From Loneliness to Nowness
There was a time when I believed I was comfortable being alone. I told myself I enjoyed solitude—no noisy interruptions, no obligations—just me and my thoughts. But over time, I began to realize something important: I was never truly alone. My mind was always busy with constant companions—books, social media, TV shows, and even the gentle hum of the world around me. In truth, I had never really sat with my stillness. I had never faced the unknown.
Then, one day, all of that was taken away. Suddenly, there was no future to dream of, no past to dwell on, no distractions to fill the time. It felt like I had been dropped into the middle of a desert—nothing but me and the vastness of the present moment. This stillness unnerved me. It wasn’t the thought of physical isolation or loneliness that scared me, but the feeling of being untethered—nothing familiar to grasp, just the “nowness” of life.

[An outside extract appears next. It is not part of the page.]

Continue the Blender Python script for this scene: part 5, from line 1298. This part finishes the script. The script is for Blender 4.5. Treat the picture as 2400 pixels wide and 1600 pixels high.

Loneliness and the unknown are often mistaken for one another, but they’re vastly different. Loneliness is a familiar ache—the longing for connection, the sense of being unseen or unheard. The unknown, though, is something else entirely. It’s a space where time stands still, where you’re left with nothing but the present moment, free from the past or future.
I used to think I had conquered the fear of being alone, but in reality, I was avoiding something deeper—the fear of the unknown. It wasn’t the lack of company that unsettled me, but the stillness, the openness, the quiet where my usual distractions couldn’t follow.
I remember the day I found myself stripped of all the usual noise. No deadlines, no friends to meet, no shows to binge-watch—just silence. It was as though I had finally arrived in that desert I had always feared. At first, I panicked. I paced the room, my heart racing, searching for something to hold onto. But there was nothing: just me and the present moment.
It took months, maybe, for me to stop resisting the stillness. Slowly, I began to see it not as a threat but as a gift. I started to experience the world like a child—open, curious, and unburdened by expectations. The unknown, which had once seemed so frightening, began to feel like an exciting mystery. What I had been running from all this time wasn’t emptiness but an invitation to live fully in the present. And with that realisation, I started to feel something new, something genuine.
I remember watching a child play in the park one day. She didn’t care what anyone thought, or what she’d do later, or even what games she’d play tomorrow. She was absorbed in the moment, lost in the joy of now. There was a freedom in her that struck me. She wasn’t afraid of being alone, nor was she anxious about what came next. She simply trusted the moment.
Watching her, I realized that this was what I had been missing. I had been so preoccupied with filling my life with plans and activities that I had forgotten how to be present—how to truly embrace the unknown. When I let go of the need to control every moment, I found that life could be much like the way that child played: filled with curiosity and wonder, unburdened by the future.
Now, when I wake up each morning, I try to approach the day with that same openness. I don’t know what will happen, but instead of letting that uncertainty scare me, I’ve learned to welcome it. What will the day bring? What does life have in store for me today? I’ve discovered that the present moment is not something to fear butto experience fully.
In embracing the unknown, I’ve found a sense of peace I never thought possible. The fear of being alone has been replaced by gratitude for the stillness that allows me to connect more deeply with myself and with life. There are still moments when the quiet feels overwhelming, but when that happens, I think back to that child in the park—how she trusted the moment without needing to know what came next. And like her, I now look forward to each day with a sense of wonder, trusting that life will guide me through the unknown in its mysterious way.
In the stillness, I found not emptiness but an invitation—a chance to rediscover myself, moment by moment. Perhaps the unknown is not a void after all, but a path leading us back to the present, where life is waiting.